■ **DATA EXCERPT**
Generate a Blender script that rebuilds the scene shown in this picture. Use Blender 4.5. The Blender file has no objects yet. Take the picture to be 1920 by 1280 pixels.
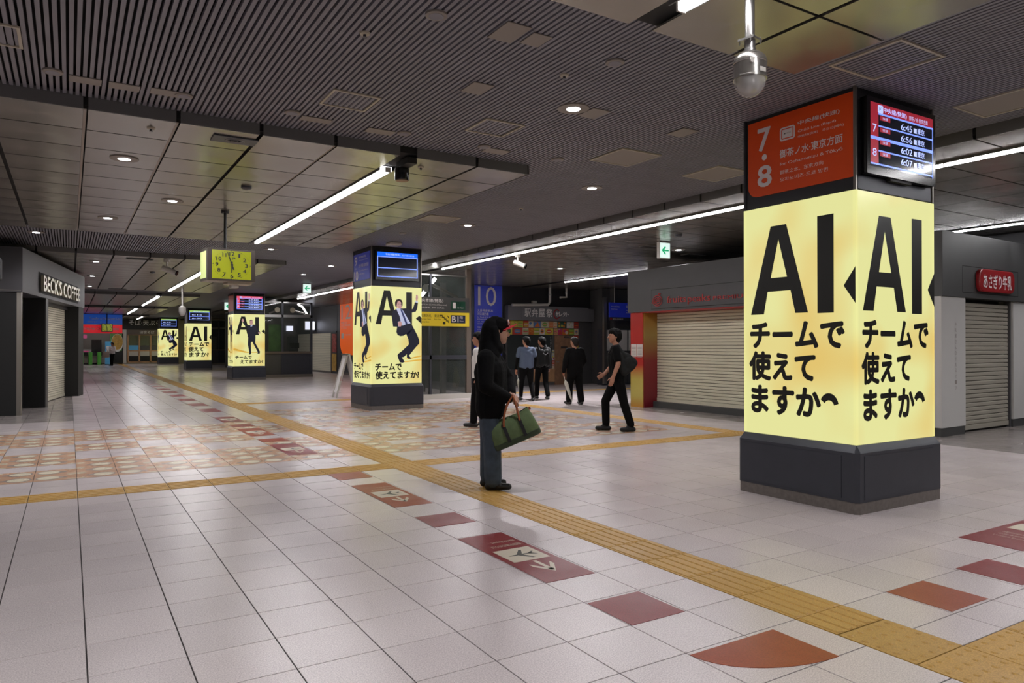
import bpy, bmesh, math, random
from mathutils import Vector, Matrix, Quaternion
from mathutils.kdtree import KDTree
random.seed(7)
S = bpy.context.scene
COL = S.collection
# ------------------------------------------------------------------ camera, world, exposure
FPX, YAW, PIT, EYE = 1353.3, 0.55, 0.0062, 1.456
cam = bpy.data.objects.new('camera', bpy.data.cameras.new('camera'))
COL.objects.link(cam); S.camera = cam
cam.data.sensor_width = 36.0; cam.data.lens = 36.0 * FPX / 1920.0
cam.data.clip_start = 0.05; cam.data.clip_end = 400
cam.location = (0, 0, EYE); cam.rotation_euler = (math.pi/2 + PIT, 0, -YAW)
W = bpy.data.worlds.new('world'); S.world = W; W.use_nodes = True
W.node_tree.nodes['Background'].inputs[0].default_value = (.9, .93, 1, 1)
W.node_tree.nodes['Background'].inputs[1].default_value = 0.02
S.view_settings.view_transform = 'Standard'; S.view_settings.look = 'None'
S.view_settings.gamma = 1.0; S.view_settings.use_curve_mapping = False
S.view_settings.exposure = 0.0
STRIP = 44.0      # radiance of the tube lights
DOWN = 150.0       # watts of one downlight
SIDE = 22.0       # watts per metre of the added fill lights left of the frame
LIT = 1.0         # radiance scale of the backlit posters
try:
    S.cycles.use_denoising = True; S.cycles.max_bounces = 8; S.cycles.diffuse_bounces = 4
    S.cycles.glossy_bounces = 4; S.cycles.transmission_bounces = 6; S.cycles.caustics_reflective = False
    S.cycles.caustics_refractive = False; S.cycles.sample_clamp_indirect = 4
except Exception: pass

# measuring helpers: where the sight line of a photo pixel meets a plane of the hall
_c, _s = math.cos(YAW), math.sin(YAW)
_F = Vector((_s*math.cos(PIT), _c*math.cos(PIT), math.sin(PIT))); _R = Vector((_c, -_s, 0)); _U = _R.cross(_F)
def _ray(x, y): return _F + _R*((x-960)/FPX) + _U*((640-y)/FPX)
def pz(x, y, Z=0.0):
    d = _ray(x, y); return Vector((0, 0, EYE)) + d*((Z-EYE)/d.z)
def pX(x, y, X):
    d = _ray(x, y); return Vector((0, 0, EYE)) + d*(X/d.x)
def pY(x, y, Y):
    d = _ray(x, y); return Vector((0, 0, EYE)) + d*(Y/d.y)
def px_of(p):
    q = Vector(p) - Vector((0, 0, EYE)); d = q.dot(_F)
    if d < .05: return None
    return 960 + FPX*q.dot(_R)/d, 640 - FPX*q.dot(_U)/d, d
def crop(ox, oy, k): return lambda x, y: (ox+x/k, oy+y/k)

# ------------------------------------------------------------------ materials
def lin(h):
    if not isinstance(h, str): return tuple(h)
    v = [int(h[i:i+2], 16)/255 for i in (0, 2, 4)]
    return tuple(x/12.92 if x <= .04045 else ((x+.055)/1.055)**2.4 for x in v)
def mat(name, col, rough=.5, metal=0., emit=0., noise=0., nscale=30., aniso=0., spec=.5, ecol=None, bump=0., bscale=200., coat=0.):
    m = bpy.data.materials.new(name); m.use_nodes = True; N = m.node_tree.nodes; L = m.node_tree.links
    b = N['Principled BSDF']; c = lin(col)
    b.inputs['Base Color'].default_value = (*c, 1); b.inputs['Roughness'].default_value = rough
    b.inputs['Metallic'].default_value = metal; b.inputs['Specular IOR Level'].default_value = spec
    b.inputs['Anisotropic'].default_value = aniso
    b.inputs['Coat Weight'].default_value = coat
    tc = N.new('ShaderNodeTexCoord')
    if noise:
        n = N.new('ShaderNodeTexNoise'); n.inputs['Scale'].default_value = nscale; n.inputs['Detail'].default_value = 4
        L.new(tc.outputs['Object'], n.inputs['Vector'])
        r = N.new('ShaderNodeMapRange'); r.inputs[1].default_value = .3; r.inputs[2].default_value = .7
        r.inputs[3].default_value = 1-noise; r.inputs[4].default_value = 1+noise
        L.new(n.outputs['Fac'], r.inputs[0])
        x = N.new('ShaderNodeMix'); x.data_type = 'RGBA'; x.blend_type = 'MULTIPLY'; x.inputs[0].default_value = 1
        x.inputs[6].default_value = (*c, 1); L.new(r.outputs[0], x.inputs[7]); L.new(x.outputs[2], b.inputs['Base Color'])
    if bump:
        n = N.new('ShaderNodeTexNoise'); n.inputs['Scale'].default_value = bscale; n.inputs['Detail'].default_value = 3
        L.new(tc.outputs['Object'], n.inputs['Vector']); q = N.new('ShaderNodeBump'); q.inputs['Strength'].default_value = bump
        q.inputs['Distance'].default_value = .01; L.new(n.outputs['Fac'], q.inputs['Height']); L.new(q.outputs[0], b.inputs['Normal'])
    if emit:
        b.inputs['Emission Color'].default_value = (*(lin(ecol) if ecol else c), 1); b.inputs['Emission Strength'].default_value = emit
    return m
def floor_mat(name, col, rough=.2, var=.05, spec=.5):
    m = mat(name, col, rough, spec=spec); N = m.node_tree.nodes; L = m.node_tree.links; b = N['Principled BSDF']
    g = N.new('ShaderNodeNewGeometry')
    def nz(scale, det):
        n = N.new('ShaderNodeTexNoise'); n.inputs['Scale'].default_value = scale; n.inputs['Detail'].default_value = det
        L.new(g.outputs['Position'], n.inputs['Vector']); return n
    def rng(src, a, bb, c, d):
        r = N.new('ShaderNodeMapRange'); 
        for i, v in enumerate((a, bb, c, d)): r.inputs[1+i].default_value = v
        L.new(src, r.inputs[0]); return r.outputs[0]
    a1 = rng(nz(150, 4).outputs['Fac'], .32, .68, .76, 1.2); a2 = rng(nz(.9, 3).outputs['Fac'], .3, .7, 1-var, 1+var)
    mu = N.new('ShaderNodeMath'); mu.operation = 'MULTIPLY'; L.new(a1, mu.inputs[0]); L.new(a2, mu.inputs[1])
    oi = N.new('ShaderNodeObjectInfo'); a3 = rng(oi.outputs['Random'], 0, 1, .96, 1.04)
    mu2 = N.new('ShaderNodeMath'); mu2.operation = 'MULTIPLY'; L.new(mu.outputs[0], mu2.inputs[0]); L.new(a3, mu2.inputs[1])
    x = N.new('ShaderNodeMix'); x.data_type = 'RGBA'; x.blend_type = 'MULTIPLY'; x.inputs[0].default_value = 1
    x.inputs[6].default_value = (*lin(col), 1); L.new(mu2.outputs[0], x.inputs[7]); L.new(x.outputs[2], b.inputs['Base Color'])
    L.new(rng(nz(2.2, 4).outputs['Fac'], .3, .7, rough*.8, rough*1.25), b.inputs['Roughness'])
    q = N.new('ShaderNodeBump'); q.inputs['Strength'].default_value = .12; q.inputs['Distance'].default_value = .003
    L.new(nz(420, 2).outputs['Fac'], q.inputs['Height']); L.new(q.outputs[0], b.inputs['Normal'])
    return m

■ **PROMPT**
Report how many lines above hold the string "scene", giving nothing but the number.

■ **REPLY TO THE TASK**
2